The automatic stay provision of the Bankruptcy Code prevents a creditor from attempting to collect a debt while the debtor is under bankruptcy protection unless the creditor gets the prior approval of the bankruptcy court. In In re Johnson, the debtors filed a Chapter 13 bankruptcy petition and listed a secured claim in favor of Nationstar Mortgage, their mortgage company -- and Nationstar received notice of the filing.
The bankruptcy filing triggered a flurry of activity from Nationstar. Unfortunately, all of it violated the automatic stay. Over a six-month period, Nationstar called the debtors three or four times per day, seven days per week. They sent representatives to the debtors’ house on three occasions. They sent demand letters to the debtors. They started a foreclosure special proceeding. (Ironically, this all occurred at a time when the debtors were current on their mortgage payments.)
Nationstar had no lack of notice that the debtors were in bankruptcy. In addition to the initial notice, the debtors notified Nationstar’s representatives of the bankruptcy. The debtors' attorney sent a warning letter to Nationstar, which was ignored, so the attorney filed a motion for sanctions. Nationstar did not respond to the motion for sanctions or appear in court to explain its actions. Instead, in one of the more brazen (and oblivious) moves a lender might consider in these circumstances, Nationstar filed a motion for relief from the automatic stay. (It withdrew the motion before the hearing on the motion for sanctions.)
Section 362 of the Bankruptcy Code provides for recovery by the debtor of actual damages incurred as a result of a "willful" violation of the automatic stay, including costs, attorneys' fees, and -- in appropriate circumstances -- punitive damages. Unfortunately for creditors, a good‑faith mistake is not a valid defense. It is enough to establish the "willfulness" element of a violation if the court finds that the creditor has committed an intentional act with knowledge of the automatic stay.

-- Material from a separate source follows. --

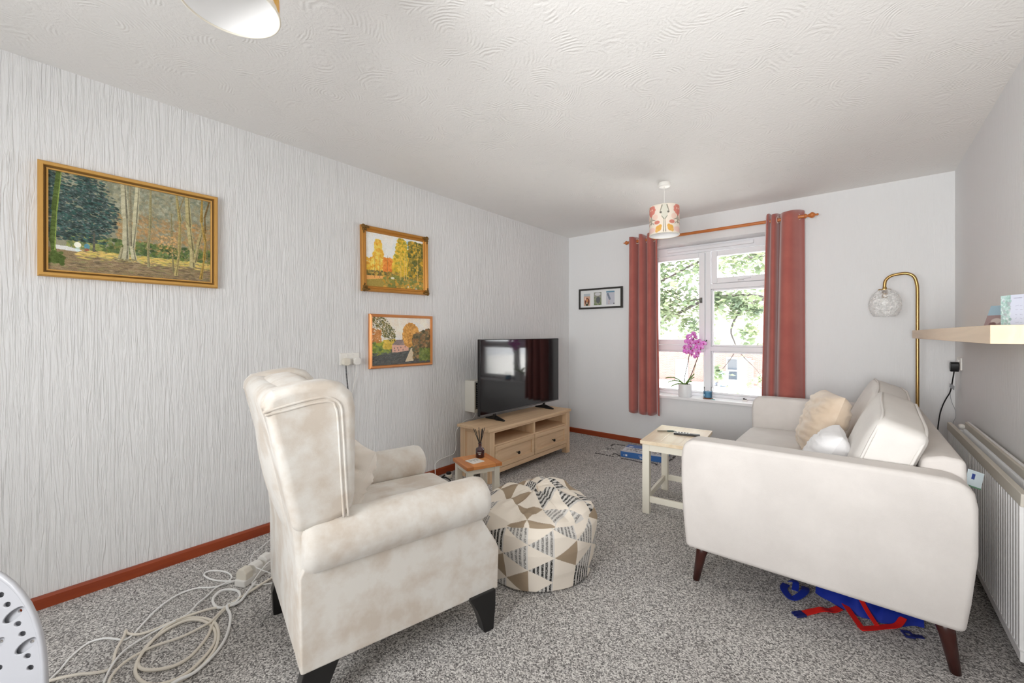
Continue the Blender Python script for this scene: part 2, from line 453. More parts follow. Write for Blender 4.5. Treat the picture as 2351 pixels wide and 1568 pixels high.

When Nationstar failed to appear and defend itself in court the bankruptcy judge, not surprisingly, found that Nationstar committed "intentional," "deliberate," and "willful" violations of the automatic stay. The reckoning was financially painful for Nationstar and spectacular; likely to land Nationstar on any top ten list of most embarrassed lenders. The court directed Nationstar to pay the debtors $100 per improper phone call. Since there were an estimated 540 calls, the award was $54,000. On top of that, the Court directed Nationstar to pay actual damages for travel expenses and attorney fees incurred by the debtors. Ironically, the total award of $57,597.23 exceeded Nationstar’s secured claim of $56,317.
For lenders, the lesson is clear. Put a procedure in place so that if a customer files bankruptcy, everyone knows about it and no system issues contacts with the customer. And make sure everyone knows that bankruptcy means “full stop” on collection activities against a customer. Indeed, lenders should consult with counsel before communicating at all with customers under bankruptcy protection.